Sementara Blackstone adalah salah satu perusahaan swasta pengelola modal terbesar di dunia. Blackstone Group merupakan sebuah perusahaan multinasional venture capital (VC). Perusahaan ini berinvestasi di berbagai bidang, termasuk energi, ritel, dan teknologi.

Blackstone disebut-sebut menghimpun dana dari para investor untuk investasi ke sejumlah portofolio. Di Tanah Air, Blackstone Group mencoba meraup ‘cuan’ melalui sejumlah perusahaan, seperti PT Blackstone Kapital Indonesia, PT Blackstone Kargo Indonesia (BS-GO) dan PT Black Stone Indonesia.

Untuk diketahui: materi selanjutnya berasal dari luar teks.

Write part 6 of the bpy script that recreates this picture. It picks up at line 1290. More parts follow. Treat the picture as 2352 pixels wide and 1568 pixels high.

Dalam dakwaan, jaksa mengungkap Karen sebagai Dirut PT. Pertamina saat itu melakukan komunikasi dengan pihak Blackstone yang merupakan salah satu pemegang saham pada Cheniere Eerngy Inc dengan tujuan untuk mendapatkan jabatan dan memperoleh jabatan sebagai Senior Advisor pada Private Equality Group Blackstone. Blackstone diketahui merupakan salah satu pemegang saham dari Cheniere Energy Inc.

“Pada tanggal 22 September 2014, sebagai tindak lanjut komunikasi Gary Hing (Chief Tamarind Indonesia sekaligus perwakilan Karen) dengan Angelo Acconcia (Managing Director Private Equality Group Blackstone), kemudian Terdakwa berkomunikasi melalui alamat email [email protected] dengan Angelo Acconcia, dimana Terdakwa menyampaikan telah bertemu dengan Gary Hing serta memperoleh tawaran sebagai Senior Advisor di Blackstone. Dalam email tersebut, Terdakwa juga menyampaikan keinginan untuk mendapatkan posisi di Cheniere Energy, Inc. yang merupakan kompensasi Terdakwa telah mengamankan kontrak pembelian LNG PT Pertamina (Persero) dengan Cheniere Energy, Inc. serta adanya tambahan komitmen volume di masa mendatang untuk PT Pertamina (Persero) dari Cheniere Energy, Inc,” tutur jaksa.